やぎ座
平凡を恐れない
あざやかに見えた風景を
今週のやぎ座は、「吟行」に出かける俳人のごとし。すなわち、心中の好奇を打ち消して、できるだけ自分のウブな気持ちを大切にしていくような星回り。
吟行とは、俳句の題材を求めて景色のいい場所へ出かけて、その場で何句かを作っていくこと。
よく「文は人なり」とも言いますが、例えば山や湖などの大自然に触れてそれを言葉にする際にも、私たちはあくまで自然を通して人間を、そして自分を通して心のなかに映しだされる景色を見ていく訳であって、ただ名所・旧跡のような‟いい素材”を得たからといって、いい俳句ができるとは限らないのです。
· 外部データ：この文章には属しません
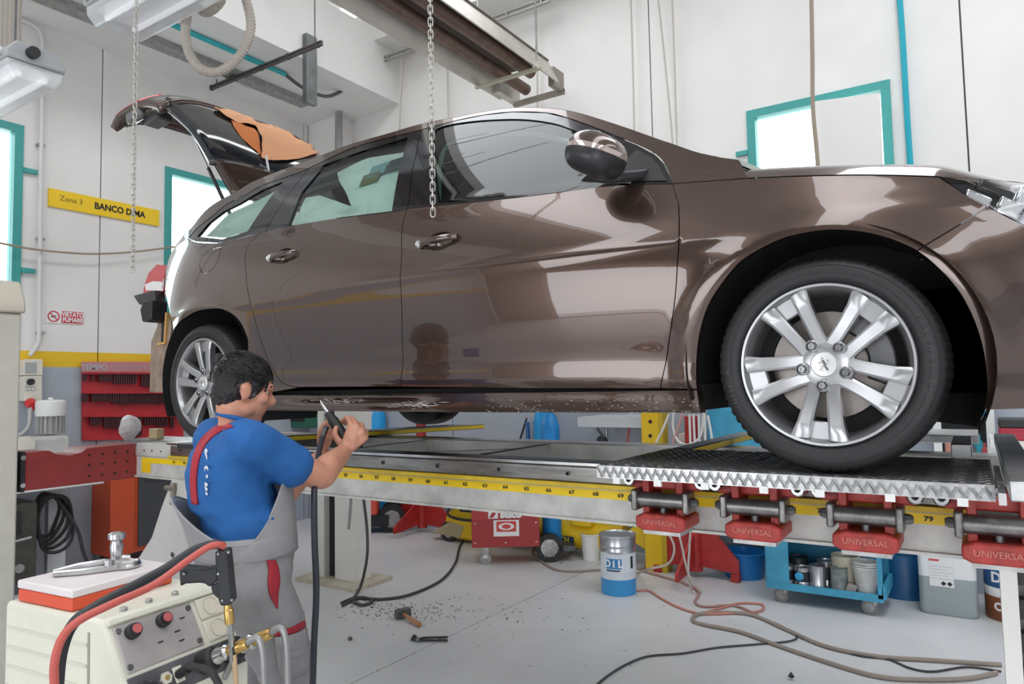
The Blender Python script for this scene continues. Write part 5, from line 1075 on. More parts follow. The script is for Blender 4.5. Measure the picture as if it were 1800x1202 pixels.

だから、吟行で作られた作品でいいなと感じるのは、大抵どこかひっそりとしていたり、あるいは、余計なこわばりのない、あっさりとした印象のものが多いように思います。
それは、人の目にどう映るかはともかく、自分としては一番ウブな気持ちになって、そういうウブな気持ちのなかにあざやかにみえた風景を17文字で切り取ったものなのでしょう。
そして、そういう一句を自分の作品としていく上で一番大切なことは、平凡を恐れないことなのではないでしょうか。
いよいよ12月3日(火)に約12年ぶりにやぎ座へ木星が移ってくる今週のあなたもまた、人にどう評価されるかはともかく、まずは他ならぬ自分をいとおしむ気持ちを大事にしていきたいところです。
発語の成熟
今週は「言霊」ということについて真剣に考えてみるよい契機とも言えるかも知れません。
普段、自分が口に出して言っている言葉だけでなく、なんとなくネットで検索している言葉、LINEで最近よく使っているスタンプなど。
それらを改めて見直した上で、自らの存在価値をその上に置いていきたいと心から思えるような言葉を定めて、自覚的に口に出し、打ち、書いてみる。それをここでは仮に「発語の成熟」と呼びたいと思います。
そうして自分なりにきちんと成熟させた発語は、繰り返される度に人生という現実にしっかりと根を張っていき、やがて立派な大樹となってあなたを守ってくれます。
できるだけ、等身大の自分に馴染む言葉を探してみてください。